"Hebrea" de Jandilla était un splendide animal, au trapío de Madrid avec des hechuras harmonieuses qui inspiraient le respect.
Je suis, avec Carlos Ilían (Marca), un des rares à avoir mis un bémol sur la vuelta al ruedo de "Hebrea" nº 94 - 527 kg. - 02/12. La presse dans son ensemble s'extasie à propos d'un toro extraordinaire de bravoure. La grande particularité de la presse actuelle est d'éviter à tout prix d'entrer dans les détails et tend à se cantoner et exprimer une opinion à base d'adjectifs et superlatifs sensés emporter l'adhésion et non la démontrer. C'est ce même comportement qui, le moment venu, emportera la perte de la tauromachie.

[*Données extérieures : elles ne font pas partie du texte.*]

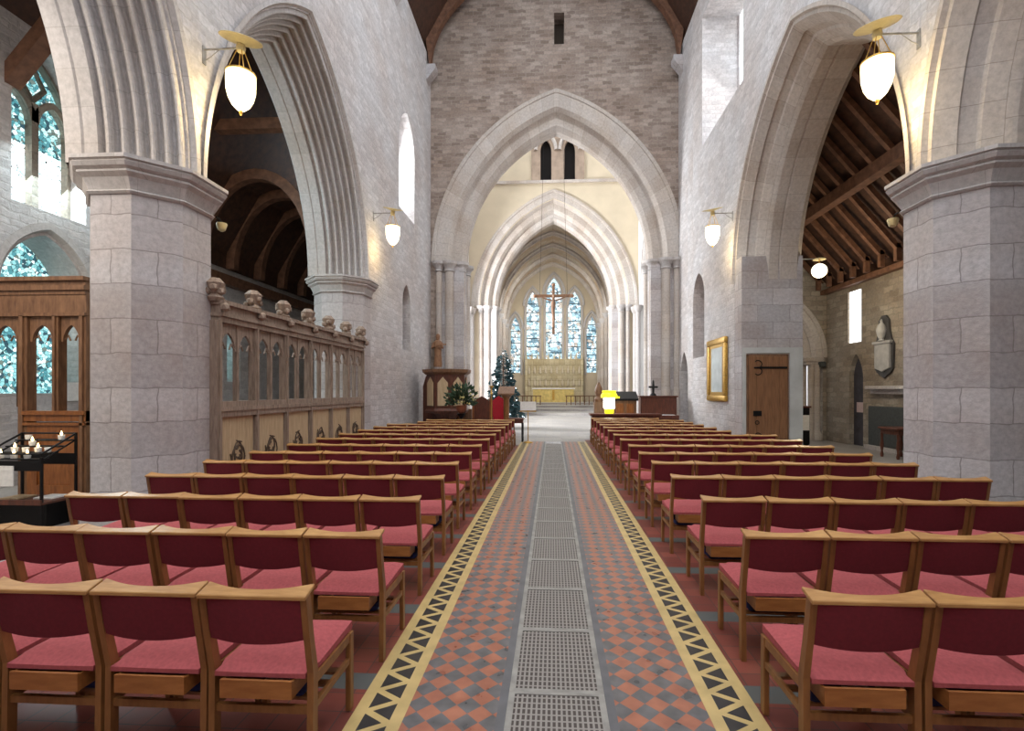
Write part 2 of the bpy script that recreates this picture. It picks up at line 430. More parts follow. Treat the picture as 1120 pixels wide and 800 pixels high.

Mais revenons à "Hebrea" et apportons les éléments nécessaires à la réflexion. Le superbe Jandilla est très mobile dès sa sortie en piste, d'abord avec distraction et une certaine envie de sauter la barrière dès avant le toreo de cape de Sebastien Castella. Il y a une velleité très claire de cela lorsqu'il passe la cape sans se fixer et en allant droit vers les tablas. Ensuite dans la cape du maestro, sa charge est plus rythmée que vigoureuse ce qui explique aussi que S. Castella ait du mal à le fixer sauf dans deux remates qui eux déclanchent des olés.
Au cheval, "Hebrea" gratte le sol puis charge et combat a menos se plaignant du fer en essayant de faire le tour du cheval par l'avant lors de la première rencontre. À la seconde, il gratte et baisse le museau à l'instar d'un toro mansito avant de charger avec alegria et surtout de sortir du peto presque immédiatement à la première sollicitation de la cape de Raphael Viotti.
Dans les moments qui suivent un tercio de varas très mesuré, "Hebrea" glisse et titube durant le quite de Alberto López Simón. Sa charge est toujours plus ondulée que vive ce qui en fait une charge à faveur du torero car prévisible, sans genio, sauf qu'elle démarre par un léger gazapeo. Pendant tout le second tiers, "Hebrea" gratte le sol avant de charger avec alegria comme décrit ci avant. Il gardera toujours la tête relevée au moment de la réunion avec les banderilleros.
Durant la faena "Hebrea" continue à gratter le sol. Il n'humilie pas toujours dans la muleta, mais charge à la demande et va loin en partenaire obéissant. Son comportement va clairement a más, mais ses embestidas deviennent aussi sautillantes. Sa noblesse et sa fixité sur la muleta sont incontestables et représentent un avantage pour le torero. Ceci explique le geste inhabituel de S. Castella qui jette la muleta au sol dans desplante, un mouvement tremendista, qui répond à l'ambiance ressentie dans la plaza.
"Hebrea" a été un bon toro qui est allé a más. Il a montré durant tout le combat des signes ambivalents de bravoure et de doute. Seul la théorie moderne qui base toute la qualité d'un toro sur sa mobilité permet de faire d' "Hebrea" un toro exceptionnel méritant la vuelta al ruedo. Cette vision est partielle et va dans le sens de la dispartion du tercio de varas et de la mise à mort. Ce changement viendra de l'abandon des nuances par ceux qui vivent de la fiesta.